One of my favorite garage punk songs by English artists is the Headcoats’ ‘Art or Arse’ with Billy Childish (from Tracey Emin). With a little stretch of mind, it raises the question of all times, ‘What is Art?’. One proposition to investigate this question is to look at the neural activity during an aesthetic experience. One of the two opponents at the ‘Can neuroscience help us understand art?’ debate at NYU’s Casa Italiana, Gabrielle Starr, studied the brain activity. One of her findings is a peak activity of the occidental lobe or visual processing and the striatum or reward system of the brain. Her opponent in the debate was Alva Noe , a philosopher who spoke out against the presumption that neuroscience can help us understand the true value of art.
The debate was kicked off with 20 minutes introduction of their positions by both Starr and Noe. Noe’s position requires perhaps more introduction than Starr’s to fully understand its value in the debate. Intuitively, most people probably agree with the common view of the higher arts on display at prestigious musea and galleries, despite the democratization of the arts and the rise of the entertainment industry. Most people will probably also understand the scientific approach of measuring the brain activity when we perceive a work of art. Starr’s argument is based on her collaborative work, published in a paper like The brain on art: intense aesthetic experience activates the default mode network (2012).
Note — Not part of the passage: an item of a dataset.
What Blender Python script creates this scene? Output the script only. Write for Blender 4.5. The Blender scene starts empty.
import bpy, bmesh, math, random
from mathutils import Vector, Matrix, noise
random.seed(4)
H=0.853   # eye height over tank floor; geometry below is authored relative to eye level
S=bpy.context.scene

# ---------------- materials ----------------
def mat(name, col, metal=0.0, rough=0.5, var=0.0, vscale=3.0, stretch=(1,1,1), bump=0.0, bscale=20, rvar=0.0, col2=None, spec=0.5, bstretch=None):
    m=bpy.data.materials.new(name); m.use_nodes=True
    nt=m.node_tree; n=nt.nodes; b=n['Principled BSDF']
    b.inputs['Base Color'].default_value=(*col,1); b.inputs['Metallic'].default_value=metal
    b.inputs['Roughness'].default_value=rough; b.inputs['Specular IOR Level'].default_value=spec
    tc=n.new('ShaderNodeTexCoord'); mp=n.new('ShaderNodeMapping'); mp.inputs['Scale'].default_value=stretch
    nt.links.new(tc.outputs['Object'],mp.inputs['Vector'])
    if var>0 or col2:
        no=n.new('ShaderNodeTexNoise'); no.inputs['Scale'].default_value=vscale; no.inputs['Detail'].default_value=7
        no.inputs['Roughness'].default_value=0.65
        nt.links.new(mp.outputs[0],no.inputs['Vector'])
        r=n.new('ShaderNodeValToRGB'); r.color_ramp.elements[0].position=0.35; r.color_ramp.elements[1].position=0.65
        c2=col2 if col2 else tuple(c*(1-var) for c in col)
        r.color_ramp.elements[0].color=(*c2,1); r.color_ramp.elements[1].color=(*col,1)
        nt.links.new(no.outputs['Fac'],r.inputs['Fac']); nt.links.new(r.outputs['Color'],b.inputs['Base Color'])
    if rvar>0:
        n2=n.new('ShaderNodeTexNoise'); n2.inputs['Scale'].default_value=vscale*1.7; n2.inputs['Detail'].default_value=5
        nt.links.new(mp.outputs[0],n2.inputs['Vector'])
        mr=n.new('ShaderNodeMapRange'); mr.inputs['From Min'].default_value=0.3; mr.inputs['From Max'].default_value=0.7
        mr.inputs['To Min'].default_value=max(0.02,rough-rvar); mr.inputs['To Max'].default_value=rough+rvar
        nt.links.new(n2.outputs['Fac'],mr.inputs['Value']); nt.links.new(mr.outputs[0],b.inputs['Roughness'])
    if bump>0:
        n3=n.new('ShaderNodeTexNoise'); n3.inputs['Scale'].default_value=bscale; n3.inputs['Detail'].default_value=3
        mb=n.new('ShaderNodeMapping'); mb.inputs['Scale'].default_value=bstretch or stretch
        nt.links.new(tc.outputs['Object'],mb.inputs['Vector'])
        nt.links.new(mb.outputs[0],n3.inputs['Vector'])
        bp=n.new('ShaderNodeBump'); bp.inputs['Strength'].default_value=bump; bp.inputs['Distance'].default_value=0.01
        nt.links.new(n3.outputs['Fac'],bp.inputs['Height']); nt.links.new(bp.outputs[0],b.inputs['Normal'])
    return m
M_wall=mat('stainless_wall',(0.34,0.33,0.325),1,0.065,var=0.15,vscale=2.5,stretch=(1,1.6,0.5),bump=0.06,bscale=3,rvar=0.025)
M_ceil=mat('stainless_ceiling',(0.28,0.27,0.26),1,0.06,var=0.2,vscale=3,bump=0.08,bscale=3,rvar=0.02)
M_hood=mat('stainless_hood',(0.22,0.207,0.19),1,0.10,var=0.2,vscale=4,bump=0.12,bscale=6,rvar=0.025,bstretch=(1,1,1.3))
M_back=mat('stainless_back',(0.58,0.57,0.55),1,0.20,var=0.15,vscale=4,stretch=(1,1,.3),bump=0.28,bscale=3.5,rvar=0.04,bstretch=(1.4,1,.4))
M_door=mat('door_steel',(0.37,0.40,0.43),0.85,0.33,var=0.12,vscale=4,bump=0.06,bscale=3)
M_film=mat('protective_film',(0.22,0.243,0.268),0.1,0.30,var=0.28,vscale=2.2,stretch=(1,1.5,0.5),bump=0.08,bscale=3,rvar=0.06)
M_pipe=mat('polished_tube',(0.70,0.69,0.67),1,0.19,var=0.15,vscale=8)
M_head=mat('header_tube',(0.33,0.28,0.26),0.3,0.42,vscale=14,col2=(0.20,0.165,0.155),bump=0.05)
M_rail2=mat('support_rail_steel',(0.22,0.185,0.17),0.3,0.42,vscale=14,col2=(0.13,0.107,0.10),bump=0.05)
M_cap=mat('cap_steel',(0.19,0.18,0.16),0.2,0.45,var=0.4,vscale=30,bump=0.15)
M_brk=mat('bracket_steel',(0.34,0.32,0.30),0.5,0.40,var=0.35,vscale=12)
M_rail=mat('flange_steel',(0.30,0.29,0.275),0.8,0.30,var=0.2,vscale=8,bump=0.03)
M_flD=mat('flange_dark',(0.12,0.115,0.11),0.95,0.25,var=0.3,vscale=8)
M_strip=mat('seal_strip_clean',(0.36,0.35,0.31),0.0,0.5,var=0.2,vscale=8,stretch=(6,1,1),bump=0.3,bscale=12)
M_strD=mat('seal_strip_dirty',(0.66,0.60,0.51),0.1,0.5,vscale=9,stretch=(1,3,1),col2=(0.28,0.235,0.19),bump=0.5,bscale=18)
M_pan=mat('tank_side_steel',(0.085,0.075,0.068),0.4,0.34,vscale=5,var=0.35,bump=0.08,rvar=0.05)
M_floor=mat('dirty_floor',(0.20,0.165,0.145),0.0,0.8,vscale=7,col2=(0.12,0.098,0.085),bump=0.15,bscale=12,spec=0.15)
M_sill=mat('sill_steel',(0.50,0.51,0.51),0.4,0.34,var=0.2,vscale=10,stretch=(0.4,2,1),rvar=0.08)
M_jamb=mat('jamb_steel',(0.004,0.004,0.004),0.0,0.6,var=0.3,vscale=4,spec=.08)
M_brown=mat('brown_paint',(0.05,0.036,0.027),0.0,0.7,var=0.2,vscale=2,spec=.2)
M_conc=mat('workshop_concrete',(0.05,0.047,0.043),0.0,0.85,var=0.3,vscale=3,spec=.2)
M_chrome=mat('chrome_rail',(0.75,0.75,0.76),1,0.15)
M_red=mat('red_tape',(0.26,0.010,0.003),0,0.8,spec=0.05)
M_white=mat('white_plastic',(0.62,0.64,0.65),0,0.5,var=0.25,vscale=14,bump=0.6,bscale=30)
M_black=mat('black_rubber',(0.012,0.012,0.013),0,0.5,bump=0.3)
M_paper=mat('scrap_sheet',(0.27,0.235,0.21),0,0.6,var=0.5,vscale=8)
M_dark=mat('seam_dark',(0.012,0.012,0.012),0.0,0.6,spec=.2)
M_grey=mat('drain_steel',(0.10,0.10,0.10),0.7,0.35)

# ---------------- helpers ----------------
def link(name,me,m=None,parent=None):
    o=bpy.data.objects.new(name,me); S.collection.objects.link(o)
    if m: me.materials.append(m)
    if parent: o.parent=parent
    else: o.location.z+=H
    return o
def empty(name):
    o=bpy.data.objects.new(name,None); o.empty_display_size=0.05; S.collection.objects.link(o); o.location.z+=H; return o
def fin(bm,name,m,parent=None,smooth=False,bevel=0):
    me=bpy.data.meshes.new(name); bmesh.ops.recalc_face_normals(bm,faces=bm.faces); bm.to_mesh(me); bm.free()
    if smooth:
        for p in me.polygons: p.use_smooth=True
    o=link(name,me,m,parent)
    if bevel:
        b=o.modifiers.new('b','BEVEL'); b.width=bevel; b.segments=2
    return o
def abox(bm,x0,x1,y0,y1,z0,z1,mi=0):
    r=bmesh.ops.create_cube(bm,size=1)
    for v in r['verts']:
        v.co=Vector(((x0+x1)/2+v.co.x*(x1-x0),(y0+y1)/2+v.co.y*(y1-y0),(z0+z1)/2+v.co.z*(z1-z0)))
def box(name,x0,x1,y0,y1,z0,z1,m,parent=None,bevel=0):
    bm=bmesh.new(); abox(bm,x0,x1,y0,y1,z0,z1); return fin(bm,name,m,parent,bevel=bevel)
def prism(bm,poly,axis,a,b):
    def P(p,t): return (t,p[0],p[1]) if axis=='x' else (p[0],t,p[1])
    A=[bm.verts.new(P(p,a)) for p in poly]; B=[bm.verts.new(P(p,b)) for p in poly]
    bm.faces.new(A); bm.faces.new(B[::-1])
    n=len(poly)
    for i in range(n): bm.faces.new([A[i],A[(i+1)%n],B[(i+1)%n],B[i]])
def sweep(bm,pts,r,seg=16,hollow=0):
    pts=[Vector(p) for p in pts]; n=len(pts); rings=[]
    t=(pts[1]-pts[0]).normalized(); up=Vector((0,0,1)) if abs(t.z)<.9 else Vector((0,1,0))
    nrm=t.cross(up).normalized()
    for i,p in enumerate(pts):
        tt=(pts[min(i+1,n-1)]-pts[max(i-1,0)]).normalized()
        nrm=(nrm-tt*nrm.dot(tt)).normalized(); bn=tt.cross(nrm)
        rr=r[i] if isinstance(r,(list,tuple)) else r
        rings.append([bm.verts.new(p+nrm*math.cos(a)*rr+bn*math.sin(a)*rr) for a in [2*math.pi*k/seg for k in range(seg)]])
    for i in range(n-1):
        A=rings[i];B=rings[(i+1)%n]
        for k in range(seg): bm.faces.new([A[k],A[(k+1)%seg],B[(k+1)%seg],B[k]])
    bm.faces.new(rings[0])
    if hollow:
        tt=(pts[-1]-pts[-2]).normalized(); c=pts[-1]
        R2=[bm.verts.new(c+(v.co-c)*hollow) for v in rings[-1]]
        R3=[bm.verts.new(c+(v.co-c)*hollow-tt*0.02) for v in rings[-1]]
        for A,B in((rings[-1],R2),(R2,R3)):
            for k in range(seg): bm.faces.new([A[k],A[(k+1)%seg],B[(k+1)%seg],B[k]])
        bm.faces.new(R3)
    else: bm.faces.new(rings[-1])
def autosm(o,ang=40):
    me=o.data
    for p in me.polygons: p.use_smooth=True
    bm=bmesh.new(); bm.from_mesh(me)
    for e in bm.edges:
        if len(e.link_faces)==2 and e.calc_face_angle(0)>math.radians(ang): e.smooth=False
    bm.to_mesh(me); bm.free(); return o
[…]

Noe’s position however is less familiar, less understood and a very philosophical one perhaps. It has nevertheless, a strong scientific basis that underlies many contradictions in science. At first, Noe’s argument against a scientific inquiry by Starr into the beauty of art and its neurology, reminded me of the rejection of the new arts of the Impressionists at the Salon de Paris by the Academie des Beaux-Arts.
In mathematics, Russel’s Paradox proved a paradox in Georg Cantor’s naive set theory, and thus the attempt to formalize a theory of sets necessarily contradicted itself. Wittgenstein applied this idea to language and argued against the idea of Platonic realism, which requires each word to be an abstraction, but thereby a representation, of a real object (or truth). Instead, in his ‘Philosophical Investigations’ he argues, we should not look at the Platonic representation of words, but at their use, emphasizing the social aspect of cognition instead of the meaning. Thus the definition of the word does not provide us with the meaning of the word. Add to this position, the Observer’s Effect in physics and Noe’s argument becomes more provocative than simply an archaic and conservative defense against the demystification of the classic arts.
Nevertheless, there exists no argument against the inquiries of science while there is incredible beauty in both science and art, which meaning we can never understand without undergoing the aesthetic sensation.